MATERIAL:
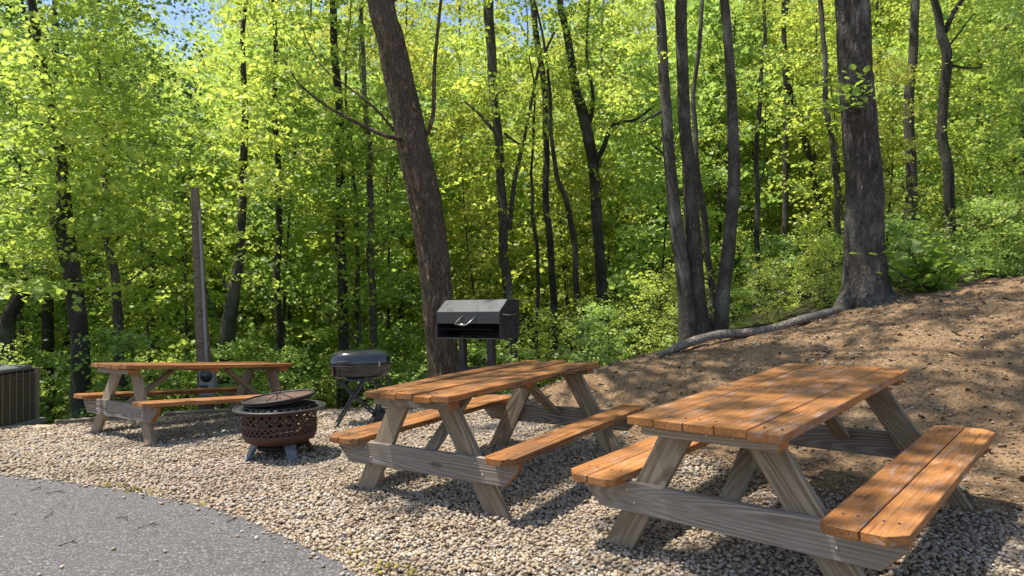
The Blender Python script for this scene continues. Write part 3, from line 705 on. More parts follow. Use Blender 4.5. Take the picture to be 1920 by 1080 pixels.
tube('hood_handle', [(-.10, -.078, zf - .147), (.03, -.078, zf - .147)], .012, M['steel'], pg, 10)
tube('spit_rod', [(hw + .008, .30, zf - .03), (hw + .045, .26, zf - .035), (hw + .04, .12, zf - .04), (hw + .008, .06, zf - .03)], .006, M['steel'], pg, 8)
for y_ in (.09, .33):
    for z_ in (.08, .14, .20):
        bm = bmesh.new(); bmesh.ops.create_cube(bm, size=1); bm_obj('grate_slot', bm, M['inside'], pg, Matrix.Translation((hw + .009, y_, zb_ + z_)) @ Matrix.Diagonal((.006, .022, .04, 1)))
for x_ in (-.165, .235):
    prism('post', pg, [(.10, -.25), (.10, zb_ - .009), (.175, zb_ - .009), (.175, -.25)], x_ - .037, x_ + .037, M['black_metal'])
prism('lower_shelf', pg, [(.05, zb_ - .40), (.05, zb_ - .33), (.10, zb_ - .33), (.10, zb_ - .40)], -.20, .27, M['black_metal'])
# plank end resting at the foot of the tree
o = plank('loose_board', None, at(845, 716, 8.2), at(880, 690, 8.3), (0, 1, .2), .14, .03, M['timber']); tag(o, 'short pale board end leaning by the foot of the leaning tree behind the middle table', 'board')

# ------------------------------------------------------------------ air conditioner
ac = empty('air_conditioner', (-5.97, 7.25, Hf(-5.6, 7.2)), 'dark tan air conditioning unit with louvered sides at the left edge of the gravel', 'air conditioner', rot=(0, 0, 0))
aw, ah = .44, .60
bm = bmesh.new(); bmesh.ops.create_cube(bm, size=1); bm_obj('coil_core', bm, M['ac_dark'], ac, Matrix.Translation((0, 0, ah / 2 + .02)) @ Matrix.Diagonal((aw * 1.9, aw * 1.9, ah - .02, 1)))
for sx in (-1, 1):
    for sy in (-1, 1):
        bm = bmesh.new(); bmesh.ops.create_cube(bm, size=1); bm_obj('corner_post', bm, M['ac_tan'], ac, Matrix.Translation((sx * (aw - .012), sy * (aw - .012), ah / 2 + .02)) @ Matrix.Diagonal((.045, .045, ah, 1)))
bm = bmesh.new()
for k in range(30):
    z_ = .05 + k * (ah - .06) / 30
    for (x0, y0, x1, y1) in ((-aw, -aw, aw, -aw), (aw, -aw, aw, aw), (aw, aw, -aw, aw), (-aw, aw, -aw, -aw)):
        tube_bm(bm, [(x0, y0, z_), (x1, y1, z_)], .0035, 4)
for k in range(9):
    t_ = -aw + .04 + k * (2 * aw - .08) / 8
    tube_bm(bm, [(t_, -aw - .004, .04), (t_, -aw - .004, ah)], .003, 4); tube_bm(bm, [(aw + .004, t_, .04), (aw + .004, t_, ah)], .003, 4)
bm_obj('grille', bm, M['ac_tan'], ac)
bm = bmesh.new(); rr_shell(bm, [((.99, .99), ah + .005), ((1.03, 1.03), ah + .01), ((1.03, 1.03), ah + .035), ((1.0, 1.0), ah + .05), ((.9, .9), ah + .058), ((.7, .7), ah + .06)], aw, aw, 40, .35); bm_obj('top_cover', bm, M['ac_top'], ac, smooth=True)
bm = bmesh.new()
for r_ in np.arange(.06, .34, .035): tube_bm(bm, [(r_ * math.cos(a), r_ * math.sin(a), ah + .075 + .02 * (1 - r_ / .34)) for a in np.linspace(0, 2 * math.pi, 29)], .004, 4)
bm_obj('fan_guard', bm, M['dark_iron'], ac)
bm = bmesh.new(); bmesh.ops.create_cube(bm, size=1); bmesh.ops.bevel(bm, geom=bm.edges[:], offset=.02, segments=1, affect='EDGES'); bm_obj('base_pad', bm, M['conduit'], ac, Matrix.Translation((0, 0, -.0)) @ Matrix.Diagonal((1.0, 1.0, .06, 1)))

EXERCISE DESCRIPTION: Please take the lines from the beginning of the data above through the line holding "middle table', 'board')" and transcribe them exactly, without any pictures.

TASK SOLUTION:
The Blender Python script for this scene continues. Write part 3, from line 705 on. More parts follow. Use Blender 4.5. Take the picture to be 1920 by 1080 pixels.
tube('hood_handle', [(-.10, -.078, zf - .147), (.03, -.078, zf - .147)], .012, M['steel'], pg, 10)
tube('spit_rod', [(hw + .008, .30, zf - .03), (hw + .045, .26, zf - .035), (hw + .04, .12, zf - .04), (hw + .008, .06, zf - .03)], .006, M['steel'], pg, 8)
for y_ in (.09, .33):
    for z_ in (.08, .14, .20):
        bm = bmesh.new(); bmesh.ops.create_cube(bm, size=1); bm_obj('grate_slot', bm, M['inside'], pg, Matrix.Translation((hw + .009, y_, zb_ + z_)) @ Matrix.Diagonal((.006, .022, .04, 1)))
for x_ in (-.165, .235):
    prism('post', pg, [(.10, -.25), (.10, zb_ - .009), (.175, zb_ - .009), (.175, -.25)], x_ - .037, x_ + .037, M['black_metal'])
prism('lower_shelf', pg, [(.05, zb_ - .40), (.05, zb_ - .33), (.10, zb_ - .33), (.10, zb_ - .40)], -.20, .27, M['black_metal'])
# plank end resting at the foot of the tree
o = plank('loose_board', None, at(845, 716, 8.2), at(880, 690, 8.3), (0, 1, .2), .14, .03, M['timber']); tag(o, 'short pale board end leaning by the foot of the leaning tree behind the middle table', 'board')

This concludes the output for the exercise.